## [WORKING DATA]

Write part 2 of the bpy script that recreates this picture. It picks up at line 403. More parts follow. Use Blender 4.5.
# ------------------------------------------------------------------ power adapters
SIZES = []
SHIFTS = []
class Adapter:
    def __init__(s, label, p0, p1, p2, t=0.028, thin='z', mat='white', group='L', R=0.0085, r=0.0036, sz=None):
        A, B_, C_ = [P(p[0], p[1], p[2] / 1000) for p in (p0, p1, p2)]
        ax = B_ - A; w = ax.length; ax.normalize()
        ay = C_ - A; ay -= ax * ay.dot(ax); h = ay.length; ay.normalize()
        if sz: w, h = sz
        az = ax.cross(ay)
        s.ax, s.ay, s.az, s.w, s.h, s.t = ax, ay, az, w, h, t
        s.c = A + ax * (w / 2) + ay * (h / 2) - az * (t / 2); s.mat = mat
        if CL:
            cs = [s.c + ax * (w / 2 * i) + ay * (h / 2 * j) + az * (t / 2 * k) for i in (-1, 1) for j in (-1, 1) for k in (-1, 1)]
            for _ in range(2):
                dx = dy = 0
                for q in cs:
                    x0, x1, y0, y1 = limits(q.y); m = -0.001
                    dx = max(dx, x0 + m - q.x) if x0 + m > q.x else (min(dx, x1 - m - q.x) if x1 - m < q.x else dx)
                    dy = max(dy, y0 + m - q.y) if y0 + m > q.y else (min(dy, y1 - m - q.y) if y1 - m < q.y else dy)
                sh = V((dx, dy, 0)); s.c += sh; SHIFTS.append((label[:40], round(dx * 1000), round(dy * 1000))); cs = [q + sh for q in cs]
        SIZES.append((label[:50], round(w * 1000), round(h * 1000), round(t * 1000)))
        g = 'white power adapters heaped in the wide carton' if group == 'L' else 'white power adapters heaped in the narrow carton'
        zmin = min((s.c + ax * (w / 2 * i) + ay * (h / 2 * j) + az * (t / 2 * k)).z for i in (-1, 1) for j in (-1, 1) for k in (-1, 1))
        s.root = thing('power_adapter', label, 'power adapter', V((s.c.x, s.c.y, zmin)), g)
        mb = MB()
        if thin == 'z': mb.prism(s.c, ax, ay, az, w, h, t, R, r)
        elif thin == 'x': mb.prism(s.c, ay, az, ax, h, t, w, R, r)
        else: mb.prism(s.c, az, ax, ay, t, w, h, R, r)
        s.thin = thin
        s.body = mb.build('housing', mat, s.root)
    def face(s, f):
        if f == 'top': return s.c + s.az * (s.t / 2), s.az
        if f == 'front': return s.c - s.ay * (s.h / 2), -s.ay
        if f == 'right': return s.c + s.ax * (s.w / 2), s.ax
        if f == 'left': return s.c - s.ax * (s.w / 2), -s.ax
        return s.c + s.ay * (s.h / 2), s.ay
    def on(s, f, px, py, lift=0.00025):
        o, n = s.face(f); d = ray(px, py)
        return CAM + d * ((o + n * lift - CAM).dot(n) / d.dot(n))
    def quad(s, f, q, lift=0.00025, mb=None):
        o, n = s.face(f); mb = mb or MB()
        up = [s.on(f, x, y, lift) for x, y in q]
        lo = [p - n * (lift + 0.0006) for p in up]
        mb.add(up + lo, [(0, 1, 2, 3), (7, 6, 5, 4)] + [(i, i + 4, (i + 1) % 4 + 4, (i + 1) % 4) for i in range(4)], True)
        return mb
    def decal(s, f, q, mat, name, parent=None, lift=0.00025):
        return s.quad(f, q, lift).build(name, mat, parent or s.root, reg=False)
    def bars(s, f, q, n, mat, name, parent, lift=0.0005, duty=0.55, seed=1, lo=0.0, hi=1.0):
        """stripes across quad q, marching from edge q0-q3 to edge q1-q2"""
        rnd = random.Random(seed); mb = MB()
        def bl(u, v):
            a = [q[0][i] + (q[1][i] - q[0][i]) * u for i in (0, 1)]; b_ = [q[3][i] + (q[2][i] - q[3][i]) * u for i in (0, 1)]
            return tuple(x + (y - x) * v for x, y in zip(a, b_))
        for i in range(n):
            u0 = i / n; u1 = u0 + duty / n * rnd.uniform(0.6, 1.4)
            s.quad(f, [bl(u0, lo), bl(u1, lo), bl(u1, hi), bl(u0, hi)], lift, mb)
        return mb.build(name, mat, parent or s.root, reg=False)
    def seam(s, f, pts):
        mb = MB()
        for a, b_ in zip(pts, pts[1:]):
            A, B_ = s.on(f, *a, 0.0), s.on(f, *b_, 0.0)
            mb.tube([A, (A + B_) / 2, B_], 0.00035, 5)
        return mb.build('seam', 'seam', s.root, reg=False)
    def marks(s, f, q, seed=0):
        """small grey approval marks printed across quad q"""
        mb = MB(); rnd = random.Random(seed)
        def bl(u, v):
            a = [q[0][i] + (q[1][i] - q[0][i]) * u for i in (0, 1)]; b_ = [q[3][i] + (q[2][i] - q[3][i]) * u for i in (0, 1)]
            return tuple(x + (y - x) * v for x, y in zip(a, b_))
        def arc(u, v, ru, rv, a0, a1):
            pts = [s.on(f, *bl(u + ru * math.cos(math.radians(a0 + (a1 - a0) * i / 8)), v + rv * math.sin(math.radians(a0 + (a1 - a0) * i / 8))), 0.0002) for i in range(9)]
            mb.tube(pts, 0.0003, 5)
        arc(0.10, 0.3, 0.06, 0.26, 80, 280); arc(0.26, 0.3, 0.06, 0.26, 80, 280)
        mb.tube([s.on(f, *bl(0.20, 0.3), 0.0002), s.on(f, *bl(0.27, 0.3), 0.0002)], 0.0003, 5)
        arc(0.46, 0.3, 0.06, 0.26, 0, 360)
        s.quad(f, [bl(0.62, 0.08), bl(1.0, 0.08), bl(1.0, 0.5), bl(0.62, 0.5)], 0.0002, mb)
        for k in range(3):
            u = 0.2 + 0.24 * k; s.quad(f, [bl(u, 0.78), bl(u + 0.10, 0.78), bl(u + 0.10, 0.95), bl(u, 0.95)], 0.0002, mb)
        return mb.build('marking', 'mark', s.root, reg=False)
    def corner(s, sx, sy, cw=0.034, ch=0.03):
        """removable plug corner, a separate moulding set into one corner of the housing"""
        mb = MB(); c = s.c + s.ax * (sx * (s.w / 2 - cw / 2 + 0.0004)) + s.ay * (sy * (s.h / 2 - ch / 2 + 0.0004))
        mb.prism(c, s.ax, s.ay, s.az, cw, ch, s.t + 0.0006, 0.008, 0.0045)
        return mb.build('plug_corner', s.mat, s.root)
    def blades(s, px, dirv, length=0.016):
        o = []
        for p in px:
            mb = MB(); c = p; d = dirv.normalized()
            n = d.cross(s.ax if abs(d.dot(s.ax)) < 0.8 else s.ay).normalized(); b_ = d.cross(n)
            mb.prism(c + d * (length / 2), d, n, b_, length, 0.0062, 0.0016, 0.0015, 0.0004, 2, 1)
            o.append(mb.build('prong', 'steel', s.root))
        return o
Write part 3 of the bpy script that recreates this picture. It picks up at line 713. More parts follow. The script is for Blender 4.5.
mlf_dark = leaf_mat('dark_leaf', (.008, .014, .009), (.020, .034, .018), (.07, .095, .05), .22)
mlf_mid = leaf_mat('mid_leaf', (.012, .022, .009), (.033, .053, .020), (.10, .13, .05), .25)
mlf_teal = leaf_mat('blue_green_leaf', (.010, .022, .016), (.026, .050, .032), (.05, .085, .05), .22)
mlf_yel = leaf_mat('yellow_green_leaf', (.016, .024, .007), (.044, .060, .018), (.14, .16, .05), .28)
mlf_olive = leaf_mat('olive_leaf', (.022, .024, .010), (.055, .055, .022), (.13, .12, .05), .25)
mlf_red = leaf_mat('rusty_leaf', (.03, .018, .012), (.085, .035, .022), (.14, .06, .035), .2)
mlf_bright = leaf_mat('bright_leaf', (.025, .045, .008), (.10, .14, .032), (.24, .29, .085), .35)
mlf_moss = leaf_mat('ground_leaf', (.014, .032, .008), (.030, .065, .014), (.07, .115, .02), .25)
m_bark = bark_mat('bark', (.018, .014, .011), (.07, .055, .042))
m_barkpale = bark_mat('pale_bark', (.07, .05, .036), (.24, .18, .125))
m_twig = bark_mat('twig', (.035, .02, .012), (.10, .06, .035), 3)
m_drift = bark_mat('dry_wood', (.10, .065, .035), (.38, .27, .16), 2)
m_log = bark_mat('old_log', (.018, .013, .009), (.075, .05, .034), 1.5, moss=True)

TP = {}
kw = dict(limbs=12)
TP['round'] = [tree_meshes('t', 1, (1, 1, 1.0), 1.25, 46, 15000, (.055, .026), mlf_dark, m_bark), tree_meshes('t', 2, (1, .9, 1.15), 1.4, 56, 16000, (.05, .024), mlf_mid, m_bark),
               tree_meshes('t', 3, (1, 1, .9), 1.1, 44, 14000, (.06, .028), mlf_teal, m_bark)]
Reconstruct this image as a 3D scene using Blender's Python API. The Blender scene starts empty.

## [SET TASK]
Repeat the span of lines that opens with the line holding "Write part 3" and closes with the line holding "(.05, .085, .05), .22)", exactly as it stands.

## [WRITTEN RESPONSE]
Write part 3 of the bpy script that recreates this picture. It picks up at line 713. More parts follow. The script is for Blender 4.5.
mlf_dark = leaf_mat('dark_leaf', (.008, .014, .009), (.020, .034, .018), (.07, .095, .05), .22)
mlf_mid = leaf_mat('mid_leaf', (.012, .022, .009), (.033, .053, .020), (.10, .13, .05), .25)
mlf_teal = leaf_mat('blue_green_leaf', (.010, .022, .016), (.026, .050, .032), (.05, .085, .05), .22)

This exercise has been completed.